L. Ron Hubbard’s Scientology, now under the direction of David Miscavige, has recently had a lot of attention. The controversial religion was alluded to in Paul Thomas Anderson’s The Master. It then became the subject of Lawrence Wright’s New Yorker article "The Apostate," about the filmmaker Paul Haggis’ departure from the controversial church, and also of Wright's book, Going Clear, which was the basis for a scathing HBO documentary. Famous practitioners — from Tom Cruise to John Travolta to Beck to Laura Prepon — appear to be staying loyal, but scores of followers are leaving the church, and for good reason.
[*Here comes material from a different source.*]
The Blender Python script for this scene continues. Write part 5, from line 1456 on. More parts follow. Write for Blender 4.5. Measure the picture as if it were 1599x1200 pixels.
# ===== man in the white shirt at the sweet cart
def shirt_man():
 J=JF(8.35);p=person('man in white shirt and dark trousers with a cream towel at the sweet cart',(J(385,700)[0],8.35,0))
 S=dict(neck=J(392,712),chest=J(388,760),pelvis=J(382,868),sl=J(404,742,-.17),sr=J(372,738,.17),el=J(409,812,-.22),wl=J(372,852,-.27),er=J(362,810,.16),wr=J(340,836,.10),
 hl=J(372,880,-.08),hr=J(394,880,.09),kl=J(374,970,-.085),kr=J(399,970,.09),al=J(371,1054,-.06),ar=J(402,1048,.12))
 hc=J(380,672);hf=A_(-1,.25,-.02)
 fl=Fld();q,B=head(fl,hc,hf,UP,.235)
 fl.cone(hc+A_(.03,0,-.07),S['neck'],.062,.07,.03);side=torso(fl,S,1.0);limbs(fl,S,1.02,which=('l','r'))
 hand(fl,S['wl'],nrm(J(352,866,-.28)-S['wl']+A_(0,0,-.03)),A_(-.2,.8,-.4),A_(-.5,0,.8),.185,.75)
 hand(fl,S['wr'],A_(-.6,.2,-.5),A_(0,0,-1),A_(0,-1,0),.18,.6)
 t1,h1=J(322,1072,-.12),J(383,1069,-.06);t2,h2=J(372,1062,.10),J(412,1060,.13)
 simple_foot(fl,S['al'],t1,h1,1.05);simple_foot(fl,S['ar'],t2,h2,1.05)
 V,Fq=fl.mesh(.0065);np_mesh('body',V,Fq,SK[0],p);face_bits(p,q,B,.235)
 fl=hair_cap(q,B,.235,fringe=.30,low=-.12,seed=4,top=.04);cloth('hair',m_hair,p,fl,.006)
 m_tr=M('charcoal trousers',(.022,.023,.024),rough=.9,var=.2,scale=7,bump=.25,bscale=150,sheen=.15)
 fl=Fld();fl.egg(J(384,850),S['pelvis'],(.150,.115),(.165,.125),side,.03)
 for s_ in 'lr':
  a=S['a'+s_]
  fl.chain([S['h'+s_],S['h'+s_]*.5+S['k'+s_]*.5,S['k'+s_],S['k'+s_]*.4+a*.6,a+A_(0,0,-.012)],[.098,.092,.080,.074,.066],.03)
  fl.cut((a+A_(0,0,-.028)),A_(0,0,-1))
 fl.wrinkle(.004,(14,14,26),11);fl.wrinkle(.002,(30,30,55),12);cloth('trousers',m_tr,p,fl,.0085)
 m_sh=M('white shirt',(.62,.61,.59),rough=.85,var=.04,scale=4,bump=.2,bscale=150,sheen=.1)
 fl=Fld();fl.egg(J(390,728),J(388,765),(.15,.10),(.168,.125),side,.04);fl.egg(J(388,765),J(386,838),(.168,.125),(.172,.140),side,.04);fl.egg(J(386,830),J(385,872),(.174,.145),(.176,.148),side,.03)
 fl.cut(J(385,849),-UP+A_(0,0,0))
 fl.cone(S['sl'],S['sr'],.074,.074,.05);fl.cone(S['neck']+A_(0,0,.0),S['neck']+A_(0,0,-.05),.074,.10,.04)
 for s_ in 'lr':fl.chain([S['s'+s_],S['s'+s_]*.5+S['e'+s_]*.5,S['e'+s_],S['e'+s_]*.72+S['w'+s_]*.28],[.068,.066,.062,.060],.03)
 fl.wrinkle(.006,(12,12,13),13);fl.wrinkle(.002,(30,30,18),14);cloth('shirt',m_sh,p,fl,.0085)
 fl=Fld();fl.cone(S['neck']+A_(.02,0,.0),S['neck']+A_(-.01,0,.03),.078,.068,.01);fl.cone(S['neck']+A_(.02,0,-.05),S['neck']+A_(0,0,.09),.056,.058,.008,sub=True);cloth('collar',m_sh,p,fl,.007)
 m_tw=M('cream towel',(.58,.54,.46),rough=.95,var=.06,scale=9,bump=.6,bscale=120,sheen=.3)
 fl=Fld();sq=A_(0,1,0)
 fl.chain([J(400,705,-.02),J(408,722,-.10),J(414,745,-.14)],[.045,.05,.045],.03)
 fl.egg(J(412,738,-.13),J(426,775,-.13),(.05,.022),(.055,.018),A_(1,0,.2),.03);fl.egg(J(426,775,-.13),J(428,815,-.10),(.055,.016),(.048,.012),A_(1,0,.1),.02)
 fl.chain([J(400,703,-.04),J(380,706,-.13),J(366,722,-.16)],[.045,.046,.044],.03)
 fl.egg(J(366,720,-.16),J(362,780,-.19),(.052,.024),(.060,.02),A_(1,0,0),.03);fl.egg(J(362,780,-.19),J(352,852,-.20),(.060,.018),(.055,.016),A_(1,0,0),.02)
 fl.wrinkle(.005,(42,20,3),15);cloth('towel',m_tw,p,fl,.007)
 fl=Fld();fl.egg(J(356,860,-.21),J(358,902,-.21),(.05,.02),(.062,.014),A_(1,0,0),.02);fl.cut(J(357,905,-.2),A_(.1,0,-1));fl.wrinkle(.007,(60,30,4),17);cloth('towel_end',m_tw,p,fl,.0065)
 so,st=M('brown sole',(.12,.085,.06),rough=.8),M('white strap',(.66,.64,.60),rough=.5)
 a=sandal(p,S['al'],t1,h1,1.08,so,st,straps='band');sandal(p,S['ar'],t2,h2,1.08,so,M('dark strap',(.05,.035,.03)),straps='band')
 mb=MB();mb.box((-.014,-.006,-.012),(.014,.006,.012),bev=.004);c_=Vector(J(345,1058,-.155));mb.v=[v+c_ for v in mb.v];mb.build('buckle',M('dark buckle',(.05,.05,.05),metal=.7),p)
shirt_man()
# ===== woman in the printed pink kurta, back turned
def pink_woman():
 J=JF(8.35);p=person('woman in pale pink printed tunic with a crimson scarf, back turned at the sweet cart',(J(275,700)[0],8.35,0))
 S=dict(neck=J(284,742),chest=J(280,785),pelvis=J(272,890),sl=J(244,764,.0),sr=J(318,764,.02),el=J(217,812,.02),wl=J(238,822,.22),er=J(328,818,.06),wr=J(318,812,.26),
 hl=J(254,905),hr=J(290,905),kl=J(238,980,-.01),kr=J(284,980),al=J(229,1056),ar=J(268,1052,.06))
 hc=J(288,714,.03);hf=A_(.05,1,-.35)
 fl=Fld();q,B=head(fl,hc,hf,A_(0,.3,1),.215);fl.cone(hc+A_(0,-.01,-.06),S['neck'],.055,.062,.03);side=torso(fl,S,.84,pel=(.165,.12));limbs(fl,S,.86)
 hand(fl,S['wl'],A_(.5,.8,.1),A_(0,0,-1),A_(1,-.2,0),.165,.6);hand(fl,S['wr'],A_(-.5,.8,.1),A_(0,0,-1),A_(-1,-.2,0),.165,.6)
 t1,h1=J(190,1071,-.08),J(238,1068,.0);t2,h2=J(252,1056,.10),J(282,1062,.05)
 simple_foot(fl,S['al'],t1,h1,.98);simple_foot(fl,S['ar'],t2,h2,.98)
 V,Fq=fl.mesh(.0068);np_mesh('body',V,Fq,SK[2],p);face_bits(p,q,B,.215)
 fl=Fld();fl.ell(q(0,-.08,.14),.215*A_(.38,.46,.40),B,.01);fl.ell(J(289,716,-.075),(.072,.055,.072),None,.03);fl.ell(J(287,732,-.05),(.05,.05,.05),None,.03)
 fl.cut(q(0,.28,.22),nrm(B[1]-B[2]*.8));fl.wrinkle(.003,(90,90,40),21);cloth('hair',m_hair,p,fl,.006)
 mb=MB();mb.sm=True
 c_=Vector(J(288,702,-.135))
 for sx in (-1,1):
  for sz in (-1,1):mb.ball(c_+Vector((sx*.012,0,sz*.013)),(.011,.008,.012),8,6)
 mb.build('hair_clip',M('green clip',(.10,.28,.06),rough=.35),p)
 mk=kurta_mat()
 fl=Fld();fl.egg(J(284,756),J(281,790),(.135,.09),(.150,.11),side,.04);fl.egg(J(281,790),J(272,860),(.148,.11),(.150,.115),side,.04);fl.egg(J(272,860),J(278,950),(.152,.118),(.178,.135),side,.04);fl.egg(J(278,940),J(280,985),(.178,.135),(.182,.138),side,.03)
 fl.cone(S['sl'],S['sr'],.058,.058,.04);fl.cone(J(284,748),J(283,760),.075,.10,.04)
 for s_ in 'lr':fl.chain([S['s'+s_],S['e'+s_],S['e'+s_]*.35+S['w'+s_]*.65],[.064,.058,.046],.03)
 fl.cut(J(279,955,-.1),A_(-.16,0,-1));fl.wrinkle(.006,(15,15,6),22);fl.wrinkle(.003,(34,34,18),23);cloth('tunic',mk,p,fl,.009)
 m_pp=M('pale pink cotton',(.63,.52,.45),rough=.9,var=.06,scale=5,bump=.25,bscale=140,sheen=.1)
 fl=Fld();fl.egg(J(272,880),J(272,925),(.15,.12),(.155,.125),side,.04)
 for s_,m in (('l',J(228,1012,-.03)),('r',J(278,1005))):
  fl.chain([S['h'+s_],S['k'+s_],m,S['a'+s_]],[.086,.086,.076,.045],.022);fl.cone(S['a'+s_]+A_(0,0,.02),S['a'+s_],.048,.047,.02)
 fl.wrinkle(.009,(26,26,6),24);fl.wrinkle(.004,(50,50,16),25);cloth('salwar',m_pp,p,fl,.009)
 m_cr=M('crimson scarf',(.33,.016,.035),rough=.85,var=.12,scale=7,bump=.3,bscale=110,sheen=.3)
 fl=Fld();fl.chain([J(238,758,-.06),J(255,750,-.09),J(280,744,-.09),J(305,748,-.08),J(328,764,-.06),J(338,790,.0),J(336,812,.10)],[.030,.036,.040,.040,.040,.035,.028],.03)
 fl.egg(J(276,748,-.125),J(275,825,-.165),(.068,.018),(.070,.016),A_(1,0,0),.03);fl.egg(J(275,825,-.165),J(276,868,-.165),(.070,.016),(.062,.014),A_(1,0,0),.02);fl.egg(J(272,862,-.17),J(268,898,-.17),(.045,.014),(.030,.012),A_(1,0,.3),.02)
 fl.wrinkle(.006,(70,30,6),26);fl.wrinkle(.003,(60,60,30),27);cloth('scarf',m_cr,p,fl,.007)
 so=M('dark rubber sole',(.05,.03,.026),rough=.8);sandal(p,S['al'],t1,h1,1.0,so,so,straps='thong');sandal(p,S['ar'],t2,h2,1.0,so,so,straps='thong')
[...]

The abuses long whispered about are now in the open, and though Scientology's basis is in the self-improvement of the individual, one has to ask: at what cost?
Full Circle
Almost all cults have certain things in common: a charismatic leader, a religious doctrine, beautiful female followers, and a bitchin’ commune. And while Andrew Keegan’s Full Circle spiritual community is situated in a lovely former church in Venice and has a former teen heartthrob at the helm, there are no reports of a doctrine — in fact, Keegan has gone on the record to say his mission is to “activate high vibes” and that Full Circle is a “conscious social movement.” Full Circle's recent bust by the police for serving illegal kombucha at a benefit might have raised an eyebrow or two, but this group seems perfectly in tune with our feel-good, millennial times. Could it be our new Source Family?